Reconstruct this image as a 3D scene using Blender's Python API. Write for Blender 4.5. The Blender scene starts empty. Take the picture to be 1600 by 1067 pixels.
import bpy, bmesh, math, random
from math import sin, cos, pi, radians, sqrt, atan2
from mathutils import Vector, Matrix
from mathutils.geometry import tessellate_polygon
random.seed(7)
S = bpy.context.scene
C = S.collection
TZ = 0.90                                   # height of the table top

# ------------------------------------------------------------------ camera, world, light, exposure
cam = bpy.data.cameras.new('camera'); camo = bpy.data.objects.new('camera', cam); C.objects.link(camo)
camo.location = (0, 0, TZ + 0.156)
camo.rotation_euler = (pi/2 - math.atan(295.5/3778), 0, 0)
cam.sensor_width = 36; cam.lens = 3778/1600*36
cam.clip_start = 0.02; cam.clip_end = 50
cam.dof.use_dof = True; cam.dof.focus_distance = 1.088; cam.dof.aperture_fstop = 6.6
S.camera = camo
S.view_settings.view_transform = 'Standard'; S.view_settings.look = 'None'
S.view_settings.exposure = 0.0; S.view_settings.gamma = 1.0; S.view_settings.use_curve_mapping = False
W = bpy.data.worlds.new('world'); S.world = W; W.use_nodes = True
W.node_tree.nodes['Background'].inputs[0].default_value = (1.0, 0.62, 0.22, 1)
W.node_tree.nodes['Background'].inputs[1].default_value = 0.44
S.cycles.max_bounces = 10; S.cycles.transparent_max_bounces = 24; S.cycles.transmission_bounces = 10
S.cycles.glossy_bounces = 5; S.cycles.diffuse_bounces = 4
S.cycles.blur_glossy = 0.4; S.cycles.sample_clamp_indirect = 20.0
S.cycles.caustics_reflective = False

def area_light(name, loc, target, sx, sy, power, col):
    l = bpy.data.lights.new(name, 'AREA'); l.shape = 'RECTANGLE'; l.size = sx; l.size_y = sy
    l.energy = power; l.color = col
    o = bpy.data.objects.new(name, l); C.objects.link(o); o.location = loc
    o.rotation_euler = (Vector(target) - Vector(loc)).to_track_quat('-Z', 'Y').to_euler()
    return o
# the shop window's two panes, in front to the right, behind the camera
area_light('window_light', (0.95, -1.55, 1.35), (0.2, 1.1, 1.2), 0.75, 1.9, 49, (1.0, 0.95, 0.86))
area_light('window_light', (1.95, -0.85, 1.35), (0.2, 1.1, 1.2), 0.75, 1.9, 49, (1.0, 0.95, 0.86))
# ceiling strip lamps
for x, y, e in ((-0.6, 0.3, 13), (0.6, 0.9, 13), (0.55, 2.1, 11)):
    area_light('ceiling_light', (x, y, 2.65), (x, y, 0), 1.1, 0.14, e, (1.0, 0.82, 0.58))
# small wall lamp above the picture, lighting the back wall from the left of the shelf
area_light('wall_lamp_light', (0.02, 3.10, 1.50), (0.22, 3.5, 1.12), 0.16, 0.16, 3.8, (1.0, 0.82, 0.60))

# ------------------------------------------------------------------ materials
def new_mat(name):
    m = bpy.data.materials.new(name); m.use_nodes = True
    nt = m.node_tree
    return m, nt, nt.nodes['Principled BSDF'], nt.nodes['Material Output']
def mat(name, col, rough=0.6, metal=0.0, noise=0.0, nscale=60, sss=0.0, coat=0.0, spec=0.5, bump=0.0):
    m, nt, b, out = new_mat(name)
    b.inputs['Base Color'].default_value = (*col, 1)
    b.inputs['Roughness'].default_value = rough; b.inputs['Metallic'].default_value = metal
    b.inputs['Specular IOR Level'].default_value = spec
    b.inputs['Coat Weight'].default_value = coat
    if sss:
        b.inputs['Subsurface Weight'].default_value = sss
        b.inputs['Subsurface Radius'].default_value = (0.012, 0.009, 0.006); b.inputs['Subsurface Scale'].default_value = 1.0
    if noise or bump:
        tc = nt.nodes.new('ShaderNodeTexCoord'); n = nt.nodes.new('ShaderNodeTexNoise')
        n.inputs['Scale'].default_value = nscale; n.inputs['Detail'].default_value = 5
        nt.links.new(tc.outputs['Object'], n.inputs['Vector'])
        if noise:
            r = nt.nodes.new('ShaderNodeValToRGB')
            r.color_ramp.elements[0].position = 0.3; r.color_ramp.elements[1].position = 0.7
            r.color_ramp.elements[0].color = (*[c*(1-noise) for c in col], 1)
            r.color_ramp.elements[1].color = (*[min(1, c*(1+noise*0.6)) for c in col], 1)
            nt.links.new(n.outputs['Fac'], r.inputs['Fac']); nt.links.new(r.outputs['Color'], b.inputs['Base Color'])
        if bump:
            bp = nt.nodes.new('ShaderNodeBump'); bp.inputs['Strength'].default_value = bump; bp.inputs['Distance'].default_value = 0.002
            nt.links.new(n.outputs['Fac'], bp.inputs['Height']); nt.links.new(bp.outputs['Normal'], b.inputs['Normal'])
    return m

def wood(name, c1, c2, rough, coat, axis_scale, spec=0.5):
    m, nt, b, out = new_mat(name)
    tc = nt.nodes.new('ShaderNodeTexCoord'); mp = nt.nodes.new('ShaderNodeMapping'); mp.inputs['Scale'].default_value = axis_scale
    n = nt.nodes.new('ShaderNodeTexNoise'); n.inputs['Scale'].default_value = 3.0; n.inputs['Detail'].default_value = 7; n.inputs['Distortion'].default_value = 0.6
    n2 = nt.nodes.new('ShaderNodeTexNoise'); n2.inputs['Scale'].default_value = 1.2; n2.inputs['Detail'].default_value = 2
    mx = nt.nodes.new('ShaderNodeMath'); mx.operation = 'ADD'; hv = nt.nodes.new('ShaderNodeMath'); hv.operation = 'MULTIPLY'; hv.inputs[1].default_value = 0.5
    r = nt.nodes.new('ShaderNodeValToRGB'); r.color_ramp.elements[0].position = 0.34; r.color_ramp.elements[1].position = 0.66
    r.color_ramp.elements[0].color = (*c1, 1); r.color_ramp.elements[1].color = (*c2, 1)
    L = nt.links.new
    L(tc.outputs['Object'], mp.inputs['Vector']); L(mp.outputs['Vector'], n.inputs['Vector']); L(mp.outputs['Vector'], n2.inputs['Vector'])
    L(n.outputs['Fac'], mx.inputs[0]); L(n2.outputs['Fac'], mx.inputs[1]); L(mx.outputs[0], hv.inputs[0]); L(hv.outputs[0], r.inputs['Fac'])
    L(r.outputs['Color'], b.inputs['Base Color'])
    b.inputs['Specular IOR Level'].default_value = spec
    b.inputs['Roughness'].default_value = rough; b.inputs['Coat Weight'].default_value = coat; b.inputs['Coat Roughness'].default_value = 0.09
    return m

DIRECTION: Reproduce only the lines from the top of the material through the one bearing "the table top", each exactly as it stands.

COMPLETED EXERCISE:
Reconstruct this image as a 3D scene using Blender's Python API. Write for Blender 4.5. The Blender scene starts empty. Take the picture to be 1600 by 1067 pixels.
import bpy, bmesh, math, random
from math import sin, cos, pi, radians, sqrt, atan2
from mathutils import Vector, Matrix
from mathutils.geometry import tessellate_polygon
random.seed(7)
S = bpy.context.scene
C = S.collection
TZ = 0.90                                   # height of the table top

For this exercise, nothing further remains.